When Madden changes the video’s focus to the Massachusetts Turnpike running beneath Boston’s Back Bay neighborhood, the GPS dots drop out — because GPS doesn’t work indoors or underground. And then in Copley Square, the dots get rowdy as GPS signals reflect off the Hancock Tower.

Road mapping this kind of real data is one of many problems students can tackle in the class, Madden says. “There's multi-hop communication: How do you build a network of devices that communicate with each other?” he explains. “And power efficiency. Sensors may need to last for months at a time in some remote environment, so how are you going to ensure that their batteries don't run down really fast?”

Tackling these problems gives students a foundation to build final projects of their own design — a satisfying experience, says Natasha Consul, a senior who took the course in 2016. “When you have that freedom and independence, that’s when you learn the most,” she says.

Three students — Geronimo Mirano, now a master’s of engineering (MEng) student, and Eric Lau and Harihar Subramanyam, who have both since graduated — solved a tricky problem for their final project. GPS works well outdoors, but because it doesn’t penetrate walls, the team created a solution for indoor travel, such as in a mall or a museum. Their software used noisy video data (from stationary surveillance cameras) and inertial data (from an individual’s phone) to help people find their bearings. Madden and course co-founder Hari Balakrishnan, the Fujitsu Professor of Electrical Engineering and Computer Science, call those results exciting. “We encouraged them to publish,” Madden says.

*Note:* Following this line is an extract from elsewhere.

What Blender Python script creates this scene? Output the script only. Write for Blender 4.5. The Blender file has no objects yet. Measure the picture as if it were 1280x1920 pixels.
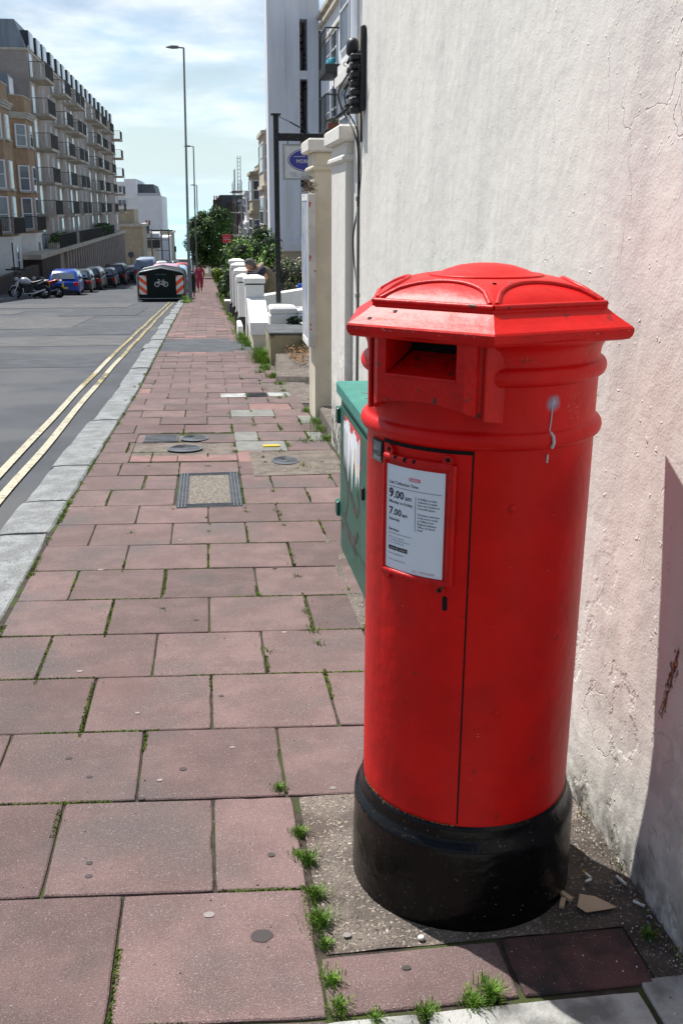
import bpy, bmesh, math, random
from mathutils import Vector, Matrix, noise
from math import sin, cos, pi, radians, atan2, sqrt
random.seed(7)
SC = bpy.context.scene
# ------------------------------------------------------------------ camera
FWD = Vector((0.12860599, 0.9461921, -0.29695288)).normalized()
RGT = Vector((0.54155248, -0.07295252, 0.00208719)).normalized()
UPV = RGT.cross(FWD).normalized()
cam_d = bpy.data.cameras.new("camera"); cam = bpy.data.objects.new("camera", cam_d)
SC.collection.objects.link(cam); SC.camera = cam
cam.matrix_world = Matrix(((RGT.x, UPV.x, -FWD.x, 0), (RGT.y, UPV.y, -FWD.y, 0), (RGT.z, UPV.z, -FWD.z, 0), (0, 0, 0, 1)))
cam_d.sensor_fit = 'VERTICAL'; cam_d.sensor_height = 24.0; cam_d.lens = 24.0 * 1830 / 1920
cam_d.clip_start = 0.05; cam_d.clip_end = 60000
# ------------------------------------------------------------------ light
SUN_AZ, SUN_EL = radians(127), radians(59)
SUN_DIR = Vector((cos(SUN_AZ) * cos(SUN_EL), sin(SUN_AZ) * cos(SUN_EL), sin(SUN_EL)))
sd = bpy.data.lights.new("sun", 'SUN'); sd.energy = 4.8; sd.angle = radians(0.53); sd.color = (1.0, 0.965, 0.91)
so = bpy.data.objects.new("sun", sd); SC.collection.objects.link(so)
so.rotation_euler = SUN_DIR.to_track_quat('Z', 'Y').to_euler()
W = bpy.data.worlds.new("World"); SC.world = W; W.use_nodes = True
wn, wl = W.node_tree.nodes, W.node_tree.links; wn.clear()
def wnode(t, **k):
    n = wn.new(t)
    for a, b in k.items(): setattr(n, a, b)
    return n
sky = wnode('ShaderNodeTexSky', sky_type='NISHITA', sun_disc=False, sun_elevation=SUN_EL, sun_rotation=pi / 2 - SUN_AZ, air_density=1.0, dust_density=1.2, ozone_density=1.5)
tc = wnode('ShaderNodeTexCoord'); sep = wnode('ShaderNodeSeparateXYZ'); wl.new(tc.outputs['Generated'], sep.inputs[0])
zc = wnode('ShaderNodeMath', operation='MAXIMUM'); wl.new(sep.outputs['Z'], zc.inputs[0]); zc.inputs[1].default_value = 0.0
za = wnode('ShaderNodeMath', operation='ADD'); wl.new(zc.outputs[0], za.inputs[0]); za.inputs[1].default_value = 0.16
dx = wnode('ShaderNodeMath', operation='DIVIDE'); wl.new(sep.outputs['X'], dx.inputs[0]); wl.new(za.outputs[0], dx.inputs[1])
dy = wnode('ShaderNodeMath', operation='DIVIDE'); wl.new(sep.outputs['Y'], dy.inputs[0]); wl.new(za.outputs[0], dy.inputs[1])
cb = wnode('ShaderNodeCombineXYZ'); wl.new(dx.outputs[0], cb.inputs[0]); wl.new(dy.outputs[0], cb.inputs[1])
nz = wnode('ShaderNodeTexNoise'); nz.inputs['Scale'].default_value = 1.15; nz.inputs['Detail'].default_value = 9; nz.inputs['Roughness'].default_value = 0.56; nz.inputs['Distortion'].default_value = 0.35
wl.new(cb.outputs[0], nz.inputs['Vector'])
cr = wnode('ShaderNodeValToRGB'); cr.color_ramp.elements[0].position = 0.40; cr.color_ramp.elements[0].color = (0.04, 0.04, 0.04, 1)
cr.color_ramp.elements[1].position = 0.60; cr.color_ramp.elements[1].color = (0.95, 0.95, 0.95, 1); wl.new(nz.outputs['Fac'], cr.inputs[0])
skm = wnode('ShaderNodeVectorMath', operation='SCALE'); wl.new(sky.outputs[0], skm.inputs[0]); skm.inputs['Scale'].default_value = 0.088
# cloud colour: a little greyer where dense
n2 = wnode('ShaderNodeTexNoise'); n2.inputs['Scale'].default_value = 3.2; n2.inputs['Detail'].default_value = 6; wl.new(cb.outputs[0], n2.inputs['Vector'])
cc = wnode('ShaderNodeValToRGB'); cc.color_ramp.elements[0].position = 0.35; cc.color_ramp.elements[0].color = (0.42, 0.60, 0.80, 1)
cc.color_ramp.elements[1].position = 0.62; cc.color_ramp.elements[1].color = (0.90, 0.93, 0.94, 1); wl.new(n2.outputs['Fac'], cc.inputs[0])
up_ = wnode('ShaderNodeMapRange'); wl.new(sep.outputs['Z'], up_.inputs[0]); up_.inputs[1].default_value = 0.62; up_.inputs[2].default_value = 0.36; up_.inputs[3].default_value = 0.12; up_.inputs[4].default_value = 1.0
bk_ = wnode('ShaderNodeMapRange'); wl.new(sep.outputs['Y'], bk_.inputs[0]); bk_.inputs[1].default_value = -0.3; bk_.inputs[2].default_value = 0.35; bk_.inputs[3].default_value = 0.18; bk_.inputs[4].default_value = 1.0
mm_ = wnode('ShaderNodeMath', operation='MULTIPLY'); wl.new(up_.outputs[0], mm_.inputs[0]); wl.new(bk_.outputs[0], mm_.inputs[1])
mk_ = wnode('ShaderNodeMath', operation='MULTIPLY'); wl.new(cr.outputs[0], mk_.inputs[0]); wl.new(mm_.outputs[0], mk_.inputs[1])
mx = wnode('ShaderNodeMix', data_type='RGBA'); wl.new(mk_.outputs[0], mx.inputs[0]); wl.new(skm.outputs[0], mx.inputs[6]); wl.new(cc.outputs[0], mx.inputs[7])
# bright milky band low over the sea
hr = wnode('ShaderNodeMapRange'); wl.new(sep.outputs['Z'], hr.inputs[0]); hr.inputs[1].default_value = 0.0; hr.inputs[2].default_value = 0.17; hr.inputs[3].default_value = 0.92; hr.inputs[4].default_value = 0.0
bh_ = wnode('ShaderNodeMapRange'); wl.new(sep.outputs['Y'], bh_.inputs[0]); bh_.inputs[1].default_value = -0.25; bh_.inputs[2].default_value = 0.45; bh_.inputs[3].default_value = 0.25; bh_.inputs[4].default_value = 1.0
hm_ = wnode('ShaderNodeMath', operation='MULTIPLY'); wl.new(hr.outputs[0], hm_.inputs[0]); wl.new(bh_.outputs[0], hm_.inputs[1])
m2 = wnode('ShaderNodeMix', data_type='RGBA'); wl.new(hm_.outputs[0], m2.inputs[0]); wl.new(mx.outputs[2], m2.inputs[6]); m2.inputs[7].default_value = (0.58, 0.74, 0.79, 1)
bg = wnode('ShaderNodeBackground'); wl.new(m2.outputs[2], bg.inputs[0]); bg.inputs[1].default_value = 1.0
wo = wnode('ShaderNodeOutputWorld'); wl.new(bg.outputs[0], wo.inputs[0])
SC.view_settings.view_transform = 'Standard'; SC.view_settings.look = 'None'; SC.view_settings.exposure = 0.42; SC.view_settings.gamma = 1.0
# ------------------------------------------------------------------ helpers
NODES = [(-20, .712, .0441), (0, 1.594, .0441), (15, 2.256, .0475), (44, 3.85, .058), (59, 4.72, .056), (120, 7.6, .042), (250, 12.2, .033), (275, 12.9, .01)]
def H(y):                      # drop of the pavement below the eye at distance y down the street
    if y <= 0: return 1.594 + .0441 * y
    for (a, ha, sa), (b, hb, sb) in zip(NODES, NODES[1:]):
        if a <= y <= b:
            t = (y - a) / (b - a); L = b - a
            return (2*t**3-3*t*t+1)*ha + (t**3-2*t*t+t)*L*sa + (-2*t**3+3*t*t)*hb + (t**3-t*t)*L*sb
    return 12.9
def G(y): return -H(y)
MATS = {}
def mat(name, col, rough=.8, var=.12, scale=6, bump=0., bscale=60, metal=0., spec=.5, col2=None, lo=.42, hi=.6, speck=None, coat=0., detail=6, trans=0., stretch=None, bdetail=4, island=0.):
    m = bpy.data.materials.new(name); m.use_nodes = True; n, l = m.node_tree.nodes, m.node_tree.links; n.clear()
    def N(t, **k):
        q = n.new(t)
        for a, b in k.items(): setattr(q, a, b)
        return q
    out = N('ShaderNodeOutputMaterial'); p = N('ShaderNodeBsdfPrincipled'); l.new(p.outputs[0], out.inputs[0])
    co = N('ShaderNodeTexCoord'); src = co.outputs['Object']
    if stretch:
        mp = N('ShaderNodeMapping'); mp.inputs['Scale'].default_value = stretch; l.new(src, mp.inputs[0]); src = mp.outputs[0]
    no = N('ShaderNodeTexNoise'); no.inputs['Scale'].default_value = scale; no.inputs['Detail'].default_value = detail; no.inputs['Roughness'].default_value = .6; l.new(src, no.inputs['Vector'])
    r = N('ShaderNodeValToRGB'); r.color_ramp.elements[0].position = lo; r.color_ramp.elements[1].position = hi
    c = Vector(col); d = Vector(col2) if col2 else c * (1 - var)
    r.color_ramp.elements[0].color = (*d, 1); r.color_ramp.elements[1].color = (*(c * (1 + (0 if col2 else var))), 1)
    l.new(no.outputs['Fac'], r.inputs[0]); last = r.outputs[0]
    if speck:
        for (sc_, thr, sc_col, wdt) in speck:
            v = N('ShaderNodeTexNoise'); v.inputs['Scale'].default_value = sc_; v.inputs['Detail'].default_value = 2; l.new(co.outputs['Object'], v.inputs['Vector'])
            rr = N('ShaderNodeMapRange'); rr.inputs[1].default_value = thr; rr.inputs[2].default_value = thr + wdt; l.new(v.outputs['Fac'], rr.inputs[0])
            q = N('ShaderNodeMix', data_type='RGBA'); l.new(rr.outputs[0], q.inputs[0]); l.new(last, q.inputs[6]); q.inputs[7].default_value = (*sc_col, 1); last = q.outputs[2]
    if island:
        gi = N('ShaderNodeNewGeometry'); ir = N('ShaderNodeMapRange'); l.new(gi.outputs['Random Per Island'], ir.inputs[0]); ir.inputs[3].default_value = 1 - island; ir.inputs[4].default_value = 1 + island
        vs_ = N('ShaderNodeVectorMath', operation='SCALE'); l.new(last, vs_.inputs[0]); l.new(ir.outputs[0], vs_.inputs['Scale']); last = vs_.outputs[0]
    l.new(last, p.inputs['Base Color']); p.inputs['Roughness'].default_value = rough; p.inputs['Metallic'].default_value = metal
    p.inputs['Specular IOR Level'].default_value = spec
    if coat: p.inputs['Coat Weight'].default_value = coat; p.inputs['Coat Roughness'].default_value = .15
    if trans: p.inputs['Transmission Weight'].default_value = trans
    if bump:
        b = N('ShaderNodeBump'); b.inputs['Strength'].default_value = min(1, bump); b.inputs['Distance'].default_value = .006 * max(1, bump)
        bn = N('ShaderNodeTexNoise'); bn.inputs['Scale'].default_value = bscale; bn.inputs['Detail'].default_value = bdetail; l.new(co.outputs['Object'], bn.inputs['Vector'])
        l.new(bn.outputs['Fac'], b.inputs['Height']); l.new(b.outputs[0], p.inputs['Normal'])
    MATS[name] = m; m['last'] = 1
    return m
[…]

Mirano has been too busy with his master’s work to pursue a paper at the moment. But the class left a lasting impression. It showed him there were “really cool problems to be found in these technologies,” and that the same issues pop up in a variety of systems, he says. For example, Fitbit and Google maps both grapple with inertial data to figure out trajectories. The robots he programs in his research must similarly extract useful, low-bandwidth information from noisy, high-bandwidth sensors, he says, adding: “It’s all connected.”